Gereon Kopf, associate professor of religion at Luther College, will deliver a lecture titled “When Expression is Expressed, Non-Expression is Not-Expressed: A Zen Buddhist Approach to Talking About the Ineffable” as part of The Comparison Project’s fall 2014 programming. His lecture, which is free and open to the public, will be held Thursday, Sept. 18 at 7 p.m. in the Sussman Theater, 2875 University Ave.
Philosophy of religion, as developed in the monotheistic traditions of Christianity and Islam, explores the question of how and if it is possible to talk about the predicate God. Some Zen thinkers suggest that linguistic discourses on the absolute are not only possible but also necessary—one of those thinkers is the medieval Japanese Zen master Dogen. This talk will explore Dogen’s philosophy of expression and suggest a new understanding of philosophy of religion on the basis of thought.

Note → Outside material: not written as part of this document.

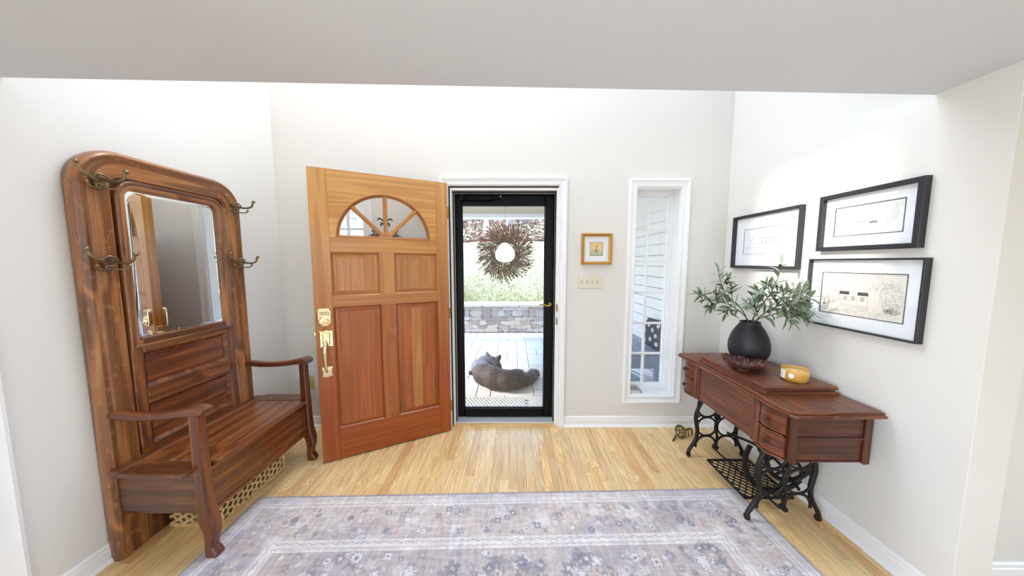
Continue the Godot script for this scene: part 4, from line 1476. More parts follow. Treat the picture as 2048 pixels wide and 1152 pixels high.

Kopf received his Ph.D. from Temple University. As a research fellow of the Japan Society Foundation and the Japan Society for the Promotion of Science, he conducted research in 1993 and 1994 at Obirin University in Machida, Japan, and at the Nanzan Institute for Religion and Culture in Nagoya, Japan, from 2002 to 2004. During the 2008–2009 academic year, he taught at the Centre of Buddhist Studies at the University of Hong Kong. He is the author of Beyond Personal Identity (2001), co-editor of Merleau-Ponty and Buddhison (2009), and editor of the Journal of Buddhist Philosophy.
The Comparison Project is sponsored by the Drake University Humanities Center, Humanities Iowa, The Medbury Fund, The Principal Financial Group Center for Global Citizenship at Drake University, Des Moines Area Religious Council, and Cultivating Compassion: The Richard Deming Foundation.